As they sat down to eat their meal, they looked up and saw a caravan of Ishmaelites coming from Gilead.
They sat down to eat. Their brother in a hole, crying out, and they ate lunch. The casualness of their cruelty is staggering.
Their camels were loaded with spices, balm and myrrh, and they were on their way to take them down to Egypt.
Ishmaelites—descendants of Hagar, Abraham's other line—heading to Egypt with trade goods. Providence was arranging the pieces.
Judah said to his brothers, "What will we gain if we kill our brother and cover up his blood? Come, let's sell him to the Ishmaelites and not lay our hands on him; after all, he is our brother, our own flesh and blood." His brothers agreed.
Judah's proposal. Not mercy but profit—why waste a brother when you could sell him? Twenty shekels of silver changed hands.
So when the Midianite merchants came by, his brothers pulled Joseph up out of the cistern and sold him for twenty shekels of silver to the Ishmaelites, who took him to Egypt.
Twenty shekels. The price of a teenage slave. Joseph—son of the patriarch, receiver of divine dreams—sold like livestock.
When Reuben returned to the cistern and saw that Joseph was not there, he tore his clothes. He went back to his brothers and said, "The boy isn't there! Where can I turn now?"
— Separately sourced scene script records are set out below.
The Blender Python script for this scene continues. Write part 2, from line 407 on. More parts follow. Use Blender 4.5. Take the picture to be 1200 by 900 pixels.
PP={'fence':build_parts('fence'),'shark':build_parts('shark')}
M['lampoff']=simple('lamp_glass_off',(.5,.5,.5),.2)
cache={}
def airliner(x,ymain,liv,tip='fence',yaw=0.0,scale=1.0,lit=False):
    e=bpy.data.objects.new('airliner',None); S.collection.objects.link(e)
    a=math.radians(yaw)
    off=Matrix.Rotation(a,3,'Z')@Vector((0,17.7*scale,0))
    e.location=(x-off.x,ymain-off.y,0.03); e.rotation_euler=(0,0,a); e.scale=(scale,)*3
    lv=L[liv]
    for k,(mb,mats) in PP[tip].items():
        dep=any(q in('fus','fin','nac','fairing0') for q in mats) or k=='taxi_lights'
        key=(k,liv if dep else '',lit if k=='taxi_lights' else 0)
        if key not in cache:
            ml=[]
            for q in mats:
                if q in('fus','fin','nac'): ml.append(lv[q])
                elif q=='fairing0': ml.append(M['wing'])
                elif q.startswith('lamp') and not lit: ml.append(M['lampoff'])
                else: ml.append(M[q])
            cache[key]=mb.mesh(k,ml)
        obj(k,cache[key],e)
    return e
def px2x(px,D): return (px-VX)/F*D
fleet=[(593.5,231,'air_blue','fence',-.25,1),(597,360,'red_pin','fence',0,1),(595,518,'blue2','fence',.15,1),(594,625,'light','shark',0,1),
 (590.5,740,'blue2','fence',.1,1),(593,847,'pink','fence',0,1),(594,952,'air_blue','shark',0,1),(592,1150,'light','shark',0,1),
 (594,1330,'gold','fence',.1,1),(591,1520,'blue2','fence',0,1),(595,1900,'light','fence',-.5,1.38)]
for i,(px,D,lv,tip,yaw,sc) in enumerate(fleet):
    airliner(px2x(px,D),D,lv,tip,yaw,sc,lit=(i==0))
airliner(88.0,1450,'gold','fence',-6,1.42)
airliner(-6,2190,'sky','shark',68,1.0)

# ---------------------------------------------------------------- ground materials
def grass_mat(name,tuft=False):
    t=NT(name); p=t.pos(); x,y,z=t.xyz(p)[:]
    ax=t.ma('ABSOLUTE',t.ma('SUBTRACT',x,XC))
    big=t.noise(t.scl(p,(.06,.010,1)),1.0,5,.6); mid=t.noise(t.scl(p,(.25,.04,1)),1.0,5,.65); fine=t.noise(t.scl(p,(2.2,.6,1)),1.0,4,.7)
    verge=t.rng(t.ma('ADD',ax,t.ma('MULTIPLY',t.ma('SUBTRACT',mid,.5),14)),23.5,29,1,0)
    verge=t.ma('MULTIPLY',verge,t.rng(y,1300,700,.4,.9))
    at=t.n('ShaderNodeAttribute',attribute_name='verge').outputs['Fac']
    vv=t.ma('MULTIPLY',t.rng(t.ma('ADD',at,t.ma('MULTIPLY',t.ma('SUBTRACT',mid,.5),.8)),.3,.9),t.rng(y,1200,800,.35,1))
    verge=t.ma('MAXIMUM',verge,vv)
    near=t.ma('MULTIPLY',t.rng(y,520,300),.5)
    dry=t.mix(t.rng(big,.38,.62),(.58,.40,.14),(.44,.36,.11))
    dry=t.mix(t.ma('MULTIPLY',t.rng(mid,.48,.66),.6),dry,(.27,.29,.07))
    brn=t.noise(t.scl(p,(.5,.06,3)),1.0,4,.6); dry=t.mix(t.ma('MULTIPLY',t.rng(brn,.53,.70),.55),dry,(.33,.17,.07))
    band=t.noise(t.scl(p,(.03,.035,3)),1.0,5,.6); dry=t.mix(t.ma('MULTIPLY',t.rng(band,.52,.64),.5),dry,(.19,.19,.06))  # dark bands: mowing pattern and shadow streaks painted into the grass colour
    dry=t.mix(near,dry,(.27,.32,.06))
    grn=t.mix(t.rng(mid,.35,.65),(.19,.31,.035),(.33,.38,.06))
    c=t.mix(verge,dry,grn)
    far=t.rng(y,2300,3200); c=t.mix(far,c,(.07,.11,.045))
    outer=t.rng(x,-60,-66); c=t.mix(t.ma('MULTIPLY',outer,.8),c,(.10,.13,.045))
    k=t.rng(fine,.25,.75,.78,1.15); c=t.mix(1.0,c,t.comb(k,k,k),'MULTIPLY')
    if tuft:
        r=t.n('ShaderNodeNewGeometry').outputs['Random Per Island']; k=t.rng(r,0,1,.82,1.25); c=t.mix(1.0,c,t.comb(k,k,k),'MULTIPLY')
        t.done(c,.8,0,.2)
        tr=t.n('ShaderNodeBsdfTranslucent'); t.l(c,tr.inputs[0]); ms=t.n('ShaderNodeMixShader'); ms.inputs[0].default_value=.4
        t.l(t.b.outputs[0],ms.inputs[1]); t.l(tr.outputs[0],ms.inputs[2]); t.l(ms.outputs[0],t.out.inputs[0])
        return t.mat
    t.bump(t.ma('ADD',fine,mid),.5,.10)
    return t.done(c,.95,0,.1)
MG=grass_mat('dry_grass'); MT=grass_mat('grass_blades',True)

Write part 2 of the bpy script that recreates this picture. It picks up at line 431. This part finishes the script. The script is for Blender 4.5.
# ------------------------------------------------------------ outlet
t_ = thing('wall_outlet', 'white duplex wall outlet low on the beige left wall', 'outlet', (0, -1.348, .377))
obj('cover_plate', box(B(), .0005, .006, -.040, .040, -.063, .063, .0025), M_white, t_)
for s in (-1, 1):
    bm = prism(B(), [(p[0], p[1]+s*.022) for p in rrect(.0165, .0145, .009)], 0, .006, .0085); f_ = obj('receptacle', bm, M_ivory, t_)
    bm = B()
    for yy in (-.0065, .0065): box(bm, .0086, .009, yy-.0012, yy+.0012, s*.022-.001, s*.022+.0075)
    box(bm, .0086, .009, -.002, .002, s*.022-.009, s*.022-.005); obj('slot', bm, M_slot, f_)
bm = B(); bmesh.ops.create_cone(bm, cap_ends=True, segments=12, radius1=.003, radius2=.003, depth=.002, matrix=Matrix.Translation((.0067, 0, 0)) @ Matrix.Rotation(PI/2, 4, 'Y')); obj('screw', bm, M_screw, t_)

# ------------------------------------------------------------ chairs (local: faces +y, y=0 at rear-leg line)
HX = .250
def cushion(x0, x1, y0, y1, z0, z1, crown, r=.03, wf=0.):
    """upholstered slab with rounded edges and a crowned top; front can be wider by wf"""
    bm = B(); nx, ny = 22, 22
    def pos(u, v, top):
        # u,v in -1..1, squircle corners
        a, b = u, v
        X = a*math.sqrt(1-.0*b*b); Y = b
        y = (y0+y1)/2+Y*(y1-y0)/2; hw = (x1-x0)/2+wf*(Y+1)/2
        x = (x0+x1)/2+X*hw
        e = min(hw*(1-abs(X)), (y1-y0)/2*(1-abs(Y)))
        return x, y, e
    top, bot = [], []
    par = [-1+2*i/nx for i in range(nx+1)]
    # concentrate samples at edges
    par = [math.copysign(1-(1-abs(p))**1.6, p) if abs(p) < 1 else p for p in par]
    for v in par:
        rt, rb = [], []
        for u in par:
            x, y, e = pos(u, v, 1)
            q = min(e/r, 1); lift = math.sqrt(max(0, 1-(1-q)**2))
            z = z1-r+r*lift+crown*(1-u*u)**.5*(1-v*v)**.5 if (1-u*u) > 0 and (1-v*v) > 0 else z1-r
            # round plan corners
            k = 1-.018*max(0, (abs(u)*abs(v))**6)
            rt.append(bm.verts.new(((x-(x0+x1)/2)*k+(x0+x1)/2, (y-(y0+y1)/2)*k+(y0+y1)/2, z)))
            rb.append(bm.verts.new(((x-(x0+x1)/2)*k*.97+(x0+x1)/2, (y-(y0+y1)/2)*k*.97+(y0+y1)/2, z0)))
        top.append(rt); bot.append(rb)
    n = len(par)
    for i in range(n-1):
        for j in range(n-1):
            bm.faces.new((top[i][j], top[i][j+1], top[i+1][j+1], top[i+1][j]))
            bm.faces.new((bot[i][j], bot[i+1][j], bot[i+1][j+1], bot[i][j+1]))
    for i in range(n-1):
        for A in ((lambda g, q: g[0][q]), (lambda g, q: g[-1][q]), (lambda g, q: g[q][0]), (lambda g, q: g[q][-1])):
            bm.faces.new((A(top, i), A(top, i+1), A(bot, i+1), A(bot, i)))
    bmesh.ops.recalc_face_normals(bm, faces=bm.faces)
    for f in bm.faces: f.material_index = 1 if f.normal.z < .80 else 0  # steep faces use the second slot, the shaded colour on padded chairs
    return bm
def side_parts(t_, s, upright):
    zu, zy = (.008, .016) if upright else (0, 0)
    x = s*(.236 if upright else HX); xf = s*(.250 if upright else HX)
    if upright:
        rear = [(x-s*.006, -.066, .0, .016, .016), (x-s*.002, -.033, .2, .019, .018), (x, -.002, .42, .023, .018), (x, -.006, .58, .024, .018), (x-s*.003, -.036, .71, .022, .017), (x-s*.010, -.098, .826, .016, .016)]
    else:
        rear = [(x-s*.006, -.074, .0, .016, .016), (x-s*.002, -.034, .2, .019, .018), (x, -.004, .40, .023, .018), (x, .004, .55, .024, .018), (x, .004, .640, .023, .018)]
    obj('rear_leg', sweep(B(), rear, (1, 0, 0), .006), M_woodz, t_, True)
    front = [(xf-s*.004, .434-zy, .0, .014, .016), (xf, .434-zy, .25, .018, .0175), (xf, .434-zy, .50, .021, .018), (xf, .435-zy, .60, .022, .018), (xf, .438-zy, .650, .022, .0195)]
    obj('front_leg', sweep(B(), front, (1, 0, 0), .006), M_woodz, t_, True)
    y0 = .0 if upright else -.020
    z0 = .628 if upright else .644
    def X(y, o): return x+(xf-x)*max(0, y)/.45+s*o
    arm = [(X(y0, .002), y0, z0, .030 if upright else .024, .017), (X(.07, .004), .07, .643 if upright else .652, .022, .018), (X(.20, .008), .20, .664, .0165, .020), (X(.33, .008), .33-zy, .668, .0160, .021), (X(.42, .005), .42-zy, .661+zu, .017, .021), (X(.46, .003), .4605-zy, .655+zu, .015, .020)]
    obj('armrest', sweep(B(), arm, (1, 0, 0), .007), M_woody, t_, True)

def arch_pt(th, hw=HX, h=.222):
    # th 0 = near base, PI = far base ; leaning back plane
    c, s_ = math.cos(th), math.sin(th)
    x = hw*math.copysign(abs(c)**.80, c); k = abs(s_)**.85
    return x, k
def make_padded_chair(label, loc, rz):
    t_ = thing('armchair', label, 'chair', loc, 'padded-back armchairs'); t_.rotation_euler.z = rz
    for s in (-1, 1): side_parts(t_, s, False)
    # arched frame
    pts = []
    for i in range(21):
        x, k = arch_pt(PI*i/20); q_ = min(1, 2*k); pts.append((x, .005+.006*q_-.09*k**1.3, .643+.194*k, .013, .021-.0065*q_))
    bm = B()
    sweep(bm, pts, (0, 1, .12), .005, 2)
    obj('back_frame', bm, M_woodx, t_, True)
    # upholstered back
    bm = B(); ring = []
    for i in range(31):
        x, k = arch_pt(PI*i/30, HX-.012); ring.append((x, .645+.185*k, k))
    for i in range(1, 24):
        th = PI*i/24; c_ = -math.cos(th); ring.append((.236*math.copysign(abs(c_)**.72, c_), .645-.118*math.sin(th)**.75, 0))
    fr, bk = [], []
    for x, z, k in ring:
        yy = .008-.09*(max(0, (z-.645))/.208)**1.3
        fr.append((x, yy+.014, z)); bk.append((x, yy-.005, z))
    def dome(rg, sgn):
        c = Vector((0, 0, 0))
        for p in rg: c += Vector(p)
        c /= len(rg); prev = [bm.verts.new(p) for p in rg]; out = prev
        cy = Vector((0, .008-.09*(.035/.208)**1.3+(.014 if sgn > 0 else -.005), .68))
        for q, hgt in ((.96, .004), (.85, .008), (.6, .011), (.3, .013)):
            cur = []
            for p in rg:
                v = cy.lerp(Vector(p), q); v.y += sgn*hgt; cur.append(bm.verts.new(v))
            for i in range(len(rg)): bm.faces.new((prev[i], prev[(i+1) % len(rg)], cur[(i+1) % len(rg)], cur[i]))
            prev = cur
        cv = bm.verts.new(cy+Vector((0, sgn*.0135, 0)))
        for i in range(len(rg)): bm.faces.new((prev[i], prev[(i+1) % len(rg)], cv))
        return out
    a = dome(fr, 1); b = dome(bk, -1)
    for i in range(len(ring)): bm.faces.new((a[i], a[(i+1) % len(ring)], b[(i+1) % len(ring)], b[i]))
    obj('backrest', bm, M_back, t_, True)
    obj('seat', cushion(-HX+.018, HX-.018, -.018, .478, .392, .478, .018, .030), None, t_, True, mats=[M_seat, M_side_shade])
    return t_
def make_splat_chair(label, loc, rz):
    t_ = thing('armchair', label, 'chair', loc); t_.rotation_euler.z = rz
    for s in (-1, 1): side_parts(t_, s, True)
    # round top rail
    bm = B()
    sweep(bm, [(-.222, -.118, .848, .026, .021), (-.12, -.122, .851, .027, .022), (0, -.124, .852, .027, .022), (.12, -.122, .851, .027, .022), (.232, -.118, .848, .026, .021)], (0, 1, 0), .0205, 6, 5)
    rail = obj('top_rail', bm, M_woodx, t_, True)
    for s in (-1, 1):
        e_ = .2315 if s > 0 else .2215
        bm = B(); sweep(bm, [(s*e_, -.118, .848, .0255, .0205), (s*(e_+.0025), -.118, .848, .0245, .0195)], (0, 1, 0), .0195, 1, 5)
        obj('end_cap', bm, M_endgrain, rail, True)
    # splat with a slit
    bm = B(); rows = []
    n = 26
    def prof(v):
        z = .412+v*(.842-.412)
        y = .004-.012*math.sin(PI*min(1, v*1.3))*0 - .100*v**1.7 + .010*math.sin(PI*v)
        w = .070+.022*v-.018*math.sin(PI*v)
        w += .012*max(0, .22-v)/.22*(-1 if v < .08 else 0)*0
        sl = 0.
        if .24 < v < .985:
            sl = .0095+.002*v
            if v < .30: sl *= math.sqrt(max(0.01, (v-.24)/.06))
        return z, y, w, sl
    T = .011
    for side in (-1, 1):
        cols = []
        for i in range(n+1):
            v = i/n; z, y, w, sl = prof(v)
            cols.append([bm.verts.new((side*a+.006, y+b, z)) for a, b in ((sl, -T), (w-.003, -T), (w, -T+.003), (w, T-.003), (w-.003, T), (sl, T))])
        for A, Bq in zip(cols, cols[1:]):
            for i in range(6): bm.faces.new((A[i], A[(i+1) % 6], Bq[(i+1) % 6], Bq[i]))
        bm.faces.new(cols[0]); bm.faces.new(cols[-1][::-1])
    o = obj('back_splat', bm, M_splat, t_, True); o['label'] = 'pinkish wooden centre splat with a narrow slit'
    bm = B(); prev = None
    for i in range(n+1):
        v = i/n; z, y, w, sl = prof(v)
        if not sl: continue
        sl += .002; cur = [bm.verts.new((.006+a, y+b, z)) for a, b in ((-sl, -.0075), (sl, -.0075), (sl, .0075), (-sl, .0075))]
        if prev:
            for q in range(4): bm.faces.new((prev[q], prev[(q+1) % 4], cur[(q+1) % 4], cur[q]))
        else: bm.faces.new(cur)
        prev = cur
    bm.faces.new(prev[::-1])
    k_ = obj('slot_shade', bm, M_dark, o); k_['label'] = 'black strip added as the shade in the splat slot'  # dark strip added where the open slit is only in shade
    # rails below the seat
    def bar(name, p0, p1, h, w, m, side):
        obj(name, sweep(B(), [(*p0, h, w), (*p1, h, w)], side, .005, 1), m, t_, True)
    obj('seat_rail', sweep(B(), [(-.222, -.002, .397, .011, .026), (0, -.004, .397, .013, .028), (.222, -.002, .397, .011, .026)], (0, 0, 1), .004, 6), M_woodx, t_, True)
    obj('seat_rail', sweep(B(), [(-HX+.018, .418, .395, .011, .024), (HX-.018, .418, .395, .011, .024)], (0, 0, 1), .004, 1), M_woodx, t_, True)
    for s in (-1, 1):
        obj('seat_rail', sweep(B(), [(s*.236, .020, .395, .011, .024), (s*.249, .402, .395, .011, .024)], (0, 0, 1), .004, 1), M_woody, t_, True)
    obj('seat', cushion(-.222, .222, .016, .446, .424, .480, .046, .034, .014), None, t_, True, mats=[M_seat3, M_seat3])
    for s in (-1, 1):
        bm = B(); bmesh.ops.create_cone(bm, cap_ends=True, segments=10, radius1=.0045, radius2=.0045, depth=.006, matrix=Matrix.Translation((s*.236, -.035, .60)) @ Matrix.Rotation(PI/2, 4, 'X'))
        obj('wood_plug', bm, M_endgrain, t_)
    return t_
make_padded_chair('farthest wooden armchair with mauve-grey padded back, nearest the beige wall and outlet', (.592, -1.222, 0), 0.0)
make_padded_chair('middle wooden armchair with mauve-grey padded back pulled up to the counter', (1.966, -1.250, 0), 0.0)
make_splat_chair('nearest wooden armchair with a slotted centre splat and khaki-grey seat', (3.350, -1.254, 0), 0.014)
Reuben's horror. His rescue plan had failed. The brothers had acted while he was away.
Then they got Joseph's robe, slaughtered a goat and dipped the robe in the blood. They took the ornate robe back to their father and said, "We found this. Examine it to see whether it is your son's robe."
Goat's blood. The deceiver Jacob had used goatskins to deceive his father; now his sons used goat blood to deceive him. The sins of the fathers echoed in the sons.
He recognized it and said, "It is my son's robe! Some ferocious animal has devoured him. Joseph has surely been torn to pieces."
Jacob believed the lie. His favorite son, dead. The coat that had marked Joseph as beloved now testified to his destruction.
Then Jacob tore his clothes, put on sackcloth and mourned for his son many days. All his sons and daughters came to comfort him, but he refused to be comforted. "No," he said, "I will continue to mourn until I join my son in the grave." So his father wept for him.
The brothers watched their father weep—the very brothers who had caused the grief. They offered false comfort for a false death.
Meanwhile, the Midianites sold Joseph in Egypt to Potiphar, one of Pharaoh's officials, the captain of the guard.
Meanwhile. While Jacob wept in Canaan, Joseph arrived in Egypt. Slave block. New master. A household that belonged to Pharaoh's captain of the guard.
The dreamer had fallen from the pit to the auction. But the dreams were still true. The God who gave them was still watching.
Egypt would be Joseph's crucible. The pit was only the beginning.